Review: Uptown Saturday Night

[Originally published in Movietone News 35, September 1974]

Uptown Saturday Night would be a lot better film if it kept about the business of portraying Uptown Saturday night. Cram the events of this movie into one zany, frenetic dusk-to-dawn and you might, almost without worrying about it, create enough artificial pressure in space and time to make up for the fact that Sidney Poitier, directing his third feature film, still hasn’t much idea what to do with his camera. Mainly he and the movie try to get by on good faith and the proliferation of talented and likable black players—and good faith is easy to come by with Poitier himself, Bill Cosby, Roscoe Lee Browne, Richard Pryor, and the rest of the cast announced up front. Indeed, for anyone who may doubt that that’s the strategy, there are unabashed recognition shots for most of the players, so that the audience can greet them volubly without missing any exposition in the ensuing dialogue, and a sort of black Quiet Man finale—in which cameo shots of all the colorful characters are strung together in farewell—and to make up for the fact that the movie just lamely stops instead of arriving at an organically satisfying ending. Poitier also borrows a leaf from René Clair for his premise—a poor workingman (Poitier), having bluffed his way into a black gambling den, has his wallet lifted by holdup men and later learns that the numbers ticket inside is worth $50,000—and perhaps his opening, too, though here Rouben Mamoulian aficionados (are there any Rouben Mamoulian aficionados?) might protest that Mamoulian’s stage production of Porgy and Bess in the Twenties anticipated Clair’s early-sound frolics with its rhythmic, stylized-sound awakening of Catfish Row.

Anyway, Uptown Saturday Night does begin well with a sort of roofs-of-Harlem panorama and an effective montage of mill activity, the stamp and hiss of the factory cooperating very nicely with the jazz track to inculcate a sense of milieu that is almost metabolic. That’s what one hoped for from the film.
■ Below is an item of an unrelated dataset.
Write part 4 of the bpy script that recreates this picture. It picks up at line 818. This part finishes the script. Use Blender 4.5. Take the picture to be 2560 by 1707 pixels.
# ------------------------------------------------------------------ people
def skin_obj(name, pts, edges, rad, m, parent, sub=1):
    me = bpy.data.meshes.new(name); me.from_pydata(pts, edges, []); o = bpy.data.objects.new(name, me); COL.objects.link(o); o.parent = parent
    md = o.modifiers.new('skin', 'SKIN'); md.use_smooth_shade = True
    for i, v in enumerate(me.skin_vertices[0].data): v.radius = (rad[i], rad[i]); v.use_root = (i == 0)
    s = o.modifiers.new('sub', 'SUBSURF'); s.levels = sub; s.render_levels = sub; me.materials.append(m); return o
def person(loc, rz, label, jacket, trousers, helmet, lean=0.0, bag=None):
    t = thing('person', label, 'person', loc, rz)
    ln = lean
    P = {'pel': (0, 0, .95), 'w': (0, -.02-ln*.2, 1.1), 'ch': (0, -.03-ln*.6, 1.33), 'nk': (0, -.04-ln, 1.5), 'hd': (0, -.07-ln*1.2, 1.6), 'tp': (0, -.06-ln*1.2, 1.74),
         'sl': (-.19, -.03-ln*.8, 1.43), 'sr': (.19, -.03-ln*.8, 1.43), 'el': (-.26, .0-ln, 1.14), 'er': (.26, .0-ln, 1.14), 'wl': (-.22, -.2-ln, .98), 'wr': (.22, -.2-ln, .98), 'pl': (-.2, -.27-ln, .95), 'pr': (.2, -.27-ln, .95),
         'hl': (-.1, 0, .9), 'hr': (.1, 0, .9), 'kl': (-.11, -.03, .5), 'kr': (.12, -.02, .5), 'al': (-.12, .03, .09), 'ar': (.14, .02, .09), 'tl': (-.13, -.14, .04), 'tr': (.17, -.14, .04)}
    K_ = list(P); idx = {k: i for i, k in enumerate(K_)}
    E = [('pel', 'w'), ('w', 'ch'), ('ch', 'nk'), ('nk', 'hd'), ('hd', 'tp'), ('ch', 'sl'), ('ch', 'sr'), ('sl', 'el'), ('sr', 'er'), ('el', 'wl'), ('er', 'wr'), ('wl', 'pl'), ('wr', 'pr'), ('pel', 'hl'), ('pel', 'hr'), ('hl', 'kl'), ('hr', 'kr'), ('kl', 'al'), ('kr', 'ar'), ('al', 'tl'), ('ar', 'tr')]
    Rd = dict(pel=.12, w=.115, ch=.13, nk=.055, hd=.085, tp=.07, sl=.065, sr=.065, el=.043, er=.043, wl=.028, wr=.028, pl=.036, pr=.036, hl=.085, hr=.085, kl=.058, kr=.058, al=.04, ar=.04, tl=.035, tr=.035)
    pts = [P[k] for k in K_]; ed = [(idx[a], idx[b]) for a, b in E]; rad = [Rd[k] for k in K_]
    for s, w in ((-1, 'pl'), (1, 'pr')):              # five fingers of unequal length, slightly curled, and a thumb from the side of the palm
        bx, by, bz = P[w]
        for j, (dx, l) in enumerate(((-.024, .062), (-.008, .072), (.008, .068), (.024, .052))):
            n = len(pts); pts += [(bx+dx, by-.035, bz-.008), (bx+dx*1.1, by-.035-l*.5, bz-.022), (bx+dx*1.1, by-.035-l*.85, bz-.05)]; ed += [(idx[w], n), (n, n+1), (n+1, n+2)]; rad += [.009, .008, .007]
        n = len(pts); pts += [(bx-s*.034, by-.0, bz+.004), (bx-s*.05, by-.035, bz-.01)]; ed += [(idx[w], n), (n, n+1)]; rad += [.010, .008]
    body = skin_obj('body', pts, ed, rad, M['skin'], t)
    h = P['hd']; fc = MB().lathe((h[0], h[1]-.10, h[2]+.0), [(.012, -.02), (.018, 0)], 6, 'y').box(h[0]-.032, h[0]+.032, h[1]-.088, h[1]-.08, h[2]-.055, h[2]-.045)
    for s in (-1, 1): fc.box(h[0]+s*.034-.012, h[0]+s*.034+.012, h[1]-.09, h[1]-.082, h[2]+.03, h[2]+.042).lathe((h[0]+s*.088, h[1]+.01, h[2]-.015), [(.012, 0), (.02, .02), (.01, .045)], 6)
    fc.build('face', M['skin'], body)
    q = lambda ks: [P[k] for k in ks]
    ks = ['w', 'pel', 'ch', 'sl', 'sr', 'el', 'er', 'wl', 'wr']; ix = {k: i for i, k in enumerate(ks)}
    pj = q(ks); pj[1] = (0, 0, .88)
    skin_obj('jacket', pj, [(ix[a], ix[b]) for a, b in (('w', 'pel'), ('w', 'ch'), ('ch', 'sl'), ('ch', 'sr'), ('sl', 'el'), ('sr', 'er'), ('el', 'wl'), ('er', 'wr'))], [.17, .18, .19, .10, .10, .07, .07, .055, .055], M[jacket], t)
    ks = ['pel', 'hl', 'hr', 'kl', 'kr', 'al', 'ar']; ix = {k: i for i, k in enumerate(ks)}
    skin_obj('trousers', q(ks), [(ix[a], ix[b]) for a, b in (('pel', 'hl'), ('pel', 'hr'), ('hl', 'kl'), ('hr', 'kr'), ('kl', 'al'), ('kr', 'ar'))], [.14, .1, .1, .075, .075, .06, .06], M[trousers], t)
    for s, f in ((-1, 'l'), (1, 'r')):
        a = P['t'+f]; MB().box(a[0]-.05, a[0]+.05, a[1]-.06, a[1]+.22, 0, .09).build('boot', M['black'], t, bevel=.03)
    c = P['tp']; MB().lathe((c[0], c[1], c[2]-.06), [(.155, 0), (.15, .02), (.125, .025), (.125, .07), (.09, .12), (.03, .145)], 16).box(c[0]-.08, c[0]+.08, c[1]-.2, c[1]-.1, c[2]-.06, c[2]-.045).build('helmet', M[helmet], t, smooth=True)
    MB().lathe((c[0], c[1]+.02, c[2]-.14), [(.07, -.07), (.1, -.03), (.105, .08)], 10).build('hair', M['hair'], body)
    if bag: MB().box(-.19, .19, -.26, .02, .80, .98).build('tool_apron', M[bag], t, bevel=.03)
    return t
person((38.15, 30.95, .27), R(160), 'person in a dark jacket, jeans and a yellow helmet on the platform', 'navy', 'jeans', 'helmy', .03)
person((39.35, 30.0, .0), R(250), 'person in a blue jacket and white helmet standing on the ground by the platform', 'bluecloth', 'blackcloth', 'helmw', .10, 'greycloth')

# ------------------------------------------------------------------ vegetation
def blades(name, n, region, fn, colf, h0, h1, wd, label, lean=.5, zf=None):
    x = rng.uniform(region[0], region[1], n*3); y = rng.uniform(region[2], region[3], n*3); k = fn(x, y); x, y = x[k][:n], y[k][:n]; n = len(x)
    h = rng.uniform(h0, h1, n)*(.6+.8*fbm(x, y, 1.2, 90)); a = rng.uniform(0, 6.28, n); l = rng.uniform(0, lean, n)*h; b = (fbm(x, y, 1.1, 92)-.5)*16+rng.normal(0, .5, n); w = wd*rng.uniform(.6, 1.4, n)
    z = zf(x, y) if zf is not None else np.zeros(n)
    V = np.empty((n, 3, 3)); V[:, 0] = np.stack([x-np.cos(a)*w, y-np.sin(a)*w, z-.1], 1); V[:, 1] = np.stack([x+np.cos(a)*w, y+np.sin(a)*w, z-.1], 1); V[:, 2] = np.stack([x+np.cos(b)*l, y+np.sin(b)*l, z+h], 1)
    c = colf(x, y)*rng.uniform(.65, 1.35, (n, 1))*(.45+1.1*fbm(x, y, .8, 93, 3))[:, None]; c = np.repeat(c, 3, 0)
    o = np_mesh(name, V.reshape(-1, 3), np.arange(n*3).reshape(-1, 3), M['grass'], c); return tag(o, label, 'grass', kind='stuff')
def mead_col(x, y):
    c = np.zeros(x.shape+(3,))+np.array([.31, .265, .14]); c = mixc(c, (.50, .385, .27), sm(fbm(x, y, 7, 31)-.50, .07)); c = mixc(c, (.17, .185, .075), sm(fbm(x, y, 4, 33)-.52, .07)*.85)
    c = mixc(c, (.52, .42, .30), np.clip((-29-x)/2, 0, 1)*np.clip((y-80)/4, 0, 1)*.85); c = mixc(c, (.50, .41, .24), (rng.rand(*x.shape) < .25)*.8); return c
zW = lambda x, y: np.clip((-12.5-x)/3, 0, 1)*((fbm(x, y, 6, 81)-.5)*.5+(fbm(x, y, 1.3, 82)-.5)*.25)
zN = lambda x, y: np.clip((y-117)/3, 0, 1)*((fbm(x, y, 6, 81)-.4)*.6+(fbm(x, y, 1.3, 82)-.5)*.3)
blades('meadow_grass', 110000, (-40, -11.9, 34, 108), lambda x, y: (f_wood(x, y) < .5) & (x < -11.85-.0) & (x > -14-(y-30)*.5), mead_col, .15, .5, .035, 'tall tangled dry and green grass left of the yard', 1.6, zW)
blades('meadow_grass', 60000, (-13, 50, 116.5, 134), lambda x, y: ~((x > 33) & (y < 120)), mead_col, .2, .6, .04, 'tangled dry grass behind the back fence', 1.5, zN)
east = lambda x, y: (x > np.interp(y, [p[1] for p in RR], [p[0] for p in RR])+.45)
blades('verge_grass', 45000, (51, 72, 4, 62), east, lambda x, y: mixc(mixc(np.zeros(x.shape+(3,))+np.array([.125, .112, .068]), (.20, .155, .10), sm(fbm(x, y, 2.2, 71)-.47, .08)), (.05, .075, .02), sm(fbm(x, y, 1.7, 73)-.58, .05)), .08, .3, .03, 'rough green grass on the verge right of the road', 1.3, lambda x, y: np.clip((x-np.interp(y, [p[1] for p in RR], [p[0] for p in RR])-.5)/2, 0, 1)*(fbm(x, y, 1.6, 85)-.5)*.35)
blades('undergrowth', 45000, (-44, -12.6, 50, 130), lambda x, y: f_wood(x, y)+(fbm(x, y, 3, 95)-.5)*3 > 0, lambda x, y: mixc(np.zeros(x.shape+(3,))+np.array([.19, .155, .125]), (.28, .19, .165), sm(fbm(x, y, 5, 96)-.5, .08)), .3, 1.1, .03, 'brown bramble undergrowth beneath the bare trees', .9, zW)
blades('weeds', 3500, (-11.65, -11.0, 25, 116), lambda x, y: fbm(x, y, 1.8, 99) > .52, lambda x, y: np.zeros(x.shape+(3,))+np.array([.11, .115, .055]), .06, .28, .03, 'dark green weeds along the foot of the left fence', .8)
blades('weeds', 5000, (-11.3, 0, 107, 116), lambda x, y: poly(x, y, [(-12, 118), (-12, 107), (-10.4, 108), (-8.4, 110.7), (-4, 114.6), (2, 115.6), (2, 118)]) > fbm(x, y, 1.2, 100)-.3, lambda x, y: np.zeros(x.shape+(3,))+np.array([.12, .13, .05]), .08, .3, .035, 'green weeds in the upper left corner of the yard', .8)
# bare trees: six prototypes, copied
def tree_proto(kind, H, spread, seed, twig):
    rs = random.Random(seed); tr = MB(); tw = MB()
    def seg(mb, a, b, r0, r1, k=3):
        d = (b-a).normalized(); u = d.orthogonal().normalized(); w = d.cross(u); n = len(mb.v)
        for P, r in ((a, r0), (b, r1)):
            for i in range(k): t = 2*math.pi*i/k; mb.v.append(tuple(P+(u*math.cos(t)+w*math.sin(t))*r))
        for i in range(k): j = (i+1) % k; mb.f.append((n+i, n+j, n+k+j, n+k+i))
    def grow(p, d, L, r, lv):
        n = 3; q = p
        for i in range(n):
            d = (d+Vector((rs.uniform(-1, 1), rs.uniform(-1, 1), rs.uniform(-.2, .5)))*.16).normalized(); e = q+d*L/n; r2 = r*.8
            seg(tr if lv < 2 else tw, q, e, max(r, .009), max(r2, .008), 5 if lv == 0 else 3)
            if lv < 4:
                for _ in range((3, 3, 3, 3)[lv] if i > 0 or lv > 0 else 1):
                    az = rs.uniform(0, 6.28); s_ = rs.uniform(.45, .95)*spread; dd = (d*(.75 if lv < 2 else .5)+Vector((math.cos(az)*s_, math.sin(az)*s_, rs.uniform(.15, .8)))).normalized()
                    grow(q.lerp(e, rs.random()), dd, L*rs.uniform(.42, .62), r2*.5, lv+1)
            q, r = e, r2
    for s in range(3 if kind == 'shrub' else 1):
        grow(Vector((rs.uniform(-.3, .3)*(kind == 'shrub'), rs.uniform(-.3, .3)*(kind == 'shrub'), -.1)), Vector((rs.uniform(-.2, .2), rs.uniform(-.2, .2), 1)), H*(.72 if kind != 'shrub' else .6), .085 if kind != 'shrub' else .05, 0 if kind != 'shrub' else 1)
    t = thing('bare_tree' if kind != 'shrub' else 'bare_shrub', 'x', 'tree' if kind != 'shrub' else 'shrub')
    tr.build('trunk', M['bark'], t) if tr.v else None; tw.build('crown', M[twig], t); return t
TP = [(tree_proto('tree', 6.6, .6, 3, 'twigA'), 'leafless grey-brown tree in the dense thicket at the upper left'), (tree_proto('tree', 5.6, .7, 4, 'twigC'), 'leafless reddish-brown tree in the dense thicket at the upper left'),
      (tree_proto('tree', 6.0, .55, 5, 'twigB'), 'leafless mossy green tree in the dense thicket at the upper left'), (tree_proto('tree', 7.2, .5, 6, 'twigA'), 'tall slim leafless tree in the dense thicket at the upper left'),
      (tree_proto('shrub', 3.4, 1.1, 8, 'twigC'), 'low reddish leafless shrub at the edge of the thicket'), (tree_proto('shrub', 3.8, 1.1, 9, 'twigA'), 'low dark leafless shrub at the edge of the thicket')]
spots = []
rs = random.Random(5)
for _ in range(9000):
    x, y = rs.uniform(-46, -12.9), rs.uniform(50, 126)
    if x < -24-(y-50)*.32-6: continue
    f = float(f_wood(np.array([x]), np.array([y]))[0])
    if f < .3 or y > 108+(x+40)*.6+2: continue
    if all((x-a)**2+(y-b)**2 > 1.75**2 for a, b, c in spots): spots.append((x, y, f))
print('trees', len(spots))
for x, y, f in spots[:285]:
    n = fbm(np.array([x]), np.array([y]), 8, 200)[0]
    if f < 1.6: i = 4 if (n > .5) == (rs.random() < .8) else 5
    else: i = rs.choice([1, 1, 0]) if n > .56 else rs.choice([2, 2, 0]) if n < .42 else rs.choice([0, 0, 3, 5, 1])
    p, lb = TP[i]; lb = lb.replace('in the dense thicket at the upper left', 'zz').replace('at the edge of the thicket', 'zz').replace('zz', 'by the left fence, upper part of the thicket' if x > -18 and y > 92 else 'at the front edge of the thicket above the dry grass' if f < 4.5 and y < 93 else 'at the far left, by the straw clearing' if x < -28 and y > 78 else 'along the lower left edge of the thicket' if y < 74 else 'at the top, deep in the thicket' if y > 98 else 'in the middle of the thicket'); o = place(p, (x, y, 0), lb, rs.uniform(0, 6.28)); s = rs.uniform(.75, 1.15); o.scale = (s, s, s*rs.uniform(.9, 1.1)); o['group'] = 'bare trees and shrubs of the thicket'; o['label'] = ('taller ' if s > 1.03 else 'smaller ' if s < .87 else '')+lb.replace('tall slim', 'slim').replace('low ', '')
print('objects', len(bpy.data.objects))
But as soon as dialogue sets in, Poitier craps out. The first scene in the film proper, a simple dialogue between Poitier in the kitchen door and wife Rosalind Cash in the kitchen, is so awkwardly blocked that in Cash’s shots Poitier is invisible (to no stylistic purpose whatsoever), only his arm appearing in the shot, inexplicably seeming to grow out of the side of Cash’s head. It keeps happening like that: a strolling conversation between Poitier and best buddy Cosby, for instance, that is a textbook example of how to establish tension between two characters—keep them in absolutely separate frames even though they’re side-by-side and talking with each other—even though there is, and should be, no tension between the men. Poitier and Cosby stroll through most of the film, the other players popping up to do specialty bits, usually in one scene only, and then disappear. Harry Belafonte as a black Godfather, complete with Brando wheeze and cheek-cotton, is a funny idea—but on initial recognition only. Lee Chamberlin as Madame Zenobia, proprietress of the gambling house, establishes a nice teasing rapport with Poitier but, except as an offscreen dream image at one point, she is never called on again. The best single scene has Poitier and Cosby, who have elected to run down the missing ticket without calling on the police, bullying their way into an underworld bar, chests swelling larger and larger in macho triumph, until a certain Little Seymour and Big Percy step out of the supposedly terror-stricken crowd and cream them. Here a situation and Cosby’s mouthy self-esteem support each other to successful and sustained comic effect. Beyond that, the film is far too lax to convey much of the possible fun and excitement of Uptown Saturday night. Ironically, there was an abundance of that during Poitier’s, Cosby’s, and Pryor’s joint appearance to plug the movie on Merv Griffin’s show.

RTJ

UPTOWN SATURDAY NIGHT
Direction: Sidney Poitier. Screenplay: Richard Wesley. Cinematography: Fred J. Koenekamp. Music: Tom Scott. Production: Melville Tucker.
The Players: Sidney Poitier, Bill Cosby, Rosalind Cash, Harry Belafonte, Calvin Lockhart, Flip Wilson, Paula Kelly, Lee Chamberlin, Roscoe Lee Browne, Richard Pryor.